The public schools that are highly rated are always requested by buyers, and sellers always tout their location within those zones.  (I’ve even listed studio apartments where the seller wants the school zone in the ad headline. ) Over the last 15 years, it’s been wonderful to see the list of desired schools increase dramatically.
One surprising thing that happens over and over again is that buyers want to be in a certain school zone even though they intend to send their kids to private school. They never see any conflict in owning property which is now unavailable to those who might be dying to attend the school. Encouraging them  to look outside the district is a non-starter.
Then there are the buyers who beat the system. First they rent in the desired district. After enrolling, they begin their search to buy without being constrained by the school’s zone boundaries. Not a bad plan, actually. (Until the practice of allowing students to stay after they move is ended.)

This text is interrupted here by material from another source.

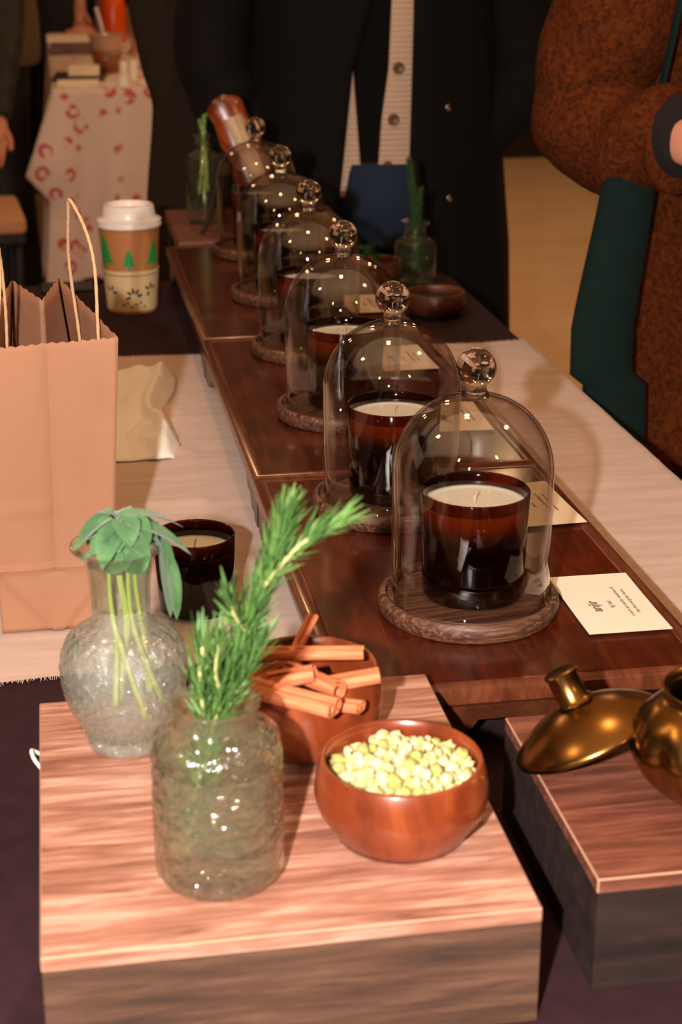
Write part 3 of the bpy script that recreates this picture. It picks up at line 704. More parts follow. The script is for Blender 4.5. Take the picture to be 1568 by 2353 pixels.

A question that can’t help but arise is what is the difference in the valuation of property inside a district and outside it.  For all the years I’ve been doing this, I have never been able to accurately quantify it. I can say that within the universe of buyers who initially announced to me that they would only buy in P.S. 29 or P.S. 321, fully 85 percent of them end up buying outside that district. Each district is small and there are many very expensive properties within them, making them unaffordable to most. If a buyer wants historic Brooklyn, compromise has to happen. The best estimate I can come up with is that there is about a 10 percent differential in value for being in or out of a coveted district. You would expect it to be greater but it’s not.
Another interesting anecdote: One buyer coming back after a few expat years was told by a “school consultant” that the chances of getting into one of the Brooklyn private schools was just about nil. He recommended the Manhattan private schools for the relative ease of admission. I’m not sure what is more bizarre here — that school consultants even exist? Or that Brooklyn is THAT hot? Possibly.
This article would have been longer but for the five days of non-stop negotiating over a house, with brief periods of sleep in between. Two buyers bloodied each other in a battle the likes of which I’ve not seen since 2007.  Maybe it’s time to become a school consultant.